'Carol' (R)

Therese (Rooney Mara) is a quiet young woman who lands a job working in the toy section of an upscale Manhattan department store for the holidays. Carol (Cate Blanchett) is a wealthy mother and wife who needs a Christmas present for her daughter. Their eyes lock across the bustling crowd of shoppers — the sort of moment you’ve seen a million times before in movies. But the small hairs on your neck tingle anyway and you smile with recognition: Here, rendered beautifully and simply, is that most peculiar sensation of love at first sight.

The tingling continues through the rest of Carol, director Todd Haynes’ glittering adaptation of Patricia Highsmith’s scandalous 1952 novel The Price of Salt, about a furtive love affair between two women. The movie, shot in lovely, grainy 16mm by cinematographer Ed Lachman, is so elegantly staged you can practically smell the characters’ perfume. Haynes’ direction is methodical and precise without being fussy or oppressive. Every detail has been weighed and considered. When Carol orders creamed spinach and poached eggs with a dry martini for lunch, the choice reveals as much about her elegance and confidence as it does about her taste in food. The film is as much of a sensory experience as it is an emotional one.

Carol seems so fully formed that Therese, who has a boyfriend (Jake Lacy) because it’s the thing a woman her age is expected to have, can’t help but be drawn to her. “I want to ask you things, but I’m not sure that you want that,” Therese says, confused about what she’s feeling. “Ask me things. Please,” Carol replies, eager to talk about stuff she rarely gets to talk about.

The conservative mores of the era weigh heavily on Carol (Highsmith originally published her novel under a pseudonym).

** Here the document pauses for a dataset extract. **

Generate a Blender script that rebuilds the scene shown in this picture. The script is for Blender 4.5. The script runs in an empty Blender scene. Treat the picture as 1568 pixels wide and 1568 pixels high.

As her estranged and frustrated husband, Kyle Chandler lets us know this is not Carol’s first time at the rodeo. “I put nothing past women like you, Carol,” he says when he starts to suspect she might be carrying on with her young new friend. “You married a woman like me,” she shoots back. Burn. 

The words “gay” or “lesbian” are never uttered in Carol, but they don’t need to be. The movie is more about the unpredictability of attraction, and why some people connect while others don’t, than it is about sex or labels (although sex, or the lack thereof, plays a critical role in the film’s suspense). Haynes often places the characters in the edges of the frame, surrounded by empty space or separated from other people by windows or frames. If loneliness is the basic human condition, then true, mutual love — for those lucky enough to experience it — cannot, will not be denied.

Carol has already been described as a lesbian take on Brokeback Mountain, but that reading is reductive and misguided. Brokeback Mountain was as much about the definition of masculinity and its importance in cowboy culture as it was about two men reeling from an unexpected and inexplicable attraction. It was a love story rendered as implacable, heartbreaking tragedy. The protagonists of Carol never doubt how they feel about each other, and the societal pressures they face are not founded on shame or ridicule but on the impact their affair will have on those dearest to them. This is a story about the most immutable force in nature and all the delirious highs and lows it imparts. Carol argues that yes, love hurts. But oh, it hurts so good.

Cast: Cate Blanchett, Rooney Mara, Sarah Paulson, Jake Lacy, Kyle Chandler.

Director: Todd Haynes.

Screenwriter: Phyllis Nagy. Based on the novel “The Price of Salt” by Patricia Highsmith.

A Weinstein Co. release. Running time: 118 minutes. Brief vulgar language, explicit sex, nudity, strong adult themes. Opens  Dec. 25 in Miami-Dade: Coral Gables Art Cinema, Aventura, Sunset Place, South Beach; in Palm Beach: Parisian, Palace, Shadowood.